The Women and Child Development (WCD) ministry, has revised the National Policy for Children for the first time since it was adopted in 1974.

  • defines any individual below the age of 18 years as child,
  • the policy would guide and inform all laws, policies, plans and programmes affecting children and all other actions of national, state and local Governments in relation to population below 18 years.
  • As per the policy , every child has a right to be safeguarded against hunger, deprivation and malnutrition and the State would commit to securing this right through  access, provision and promotion of required services and supports for holistic nurturing.
  • The State shall also take all necessary measures to improve maternal health care secure the right of the girl child and address discrimination of all forms in schools and foster equal opportunity.
  • As per the policy, the state would take special protection measures to secure the rights and entitlements of children in difficult circumstances, in particular but not limited to, children affected by migration, displacement, communal or sectarian violence, civil unrest, disasters etc.
  • Children of women in prostitution, children forced into prostitution and other abused and exploited children, those affected by HIV/AIDS, children with disabilities would also be eligible for state protection by
    the state.

The policy has identified the following as the universal, inalienable and undeniable rights of every child, and has also declared these as key priority areas:

  • Survival,
  • Health,
  • Nutrition,
  • Development,
  • Education,
  • Protection and
  • Participation

Nodal Agencies

  • The Ministry of Women and Child development (MWCD) will be the nodal Ministry for overseeing and coordinating the implementation of this Policy.
  • A National Coordination and Action Group (NCAG) f o r Children will monitor progress and ensure that the principles of this Policy are respected in all sectors at all levels in formulating laws, policies and programmes affecting children.
  • Plans of Action at the national and state level will facilitate action on the provisions of this Policy.

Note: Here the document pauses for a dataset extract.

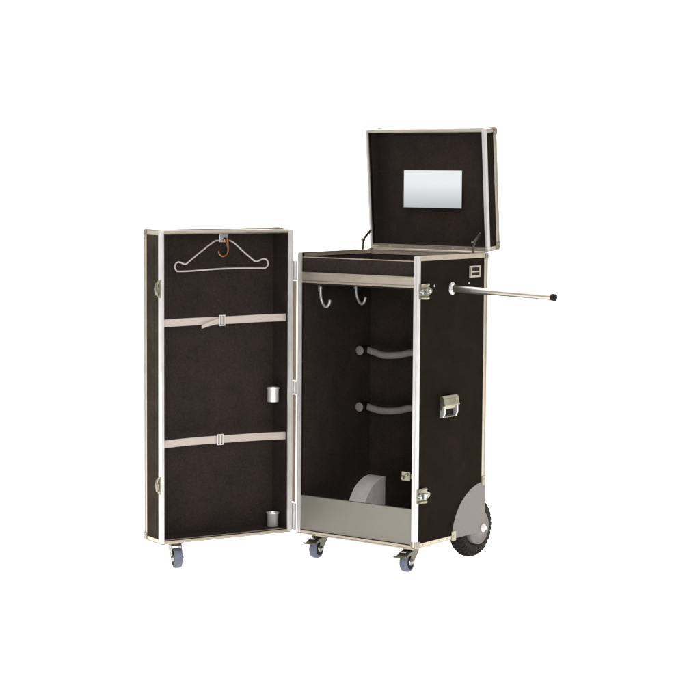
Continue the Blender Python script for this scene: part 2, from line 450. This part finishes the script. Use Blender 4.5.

The NCAG will monitor the progress of implementation under these Plans.

Area of Concerns

  • The policy does not mention how it will ensure child participation at various levels of governance.
  • Neither operational guidelines to pursue the policy nor institutional mechanisms in terms of making various ministries responsible are mentioned in the policy.
  • No goal and / or target with regard to the Educational, Health, Nutrition and Protection rights of children is mentioned in the policy document.
  • The policy does not make clear commitments on budgets of various ministries, nor protection of existing special entitlements to disadvantaged and vulnerable children.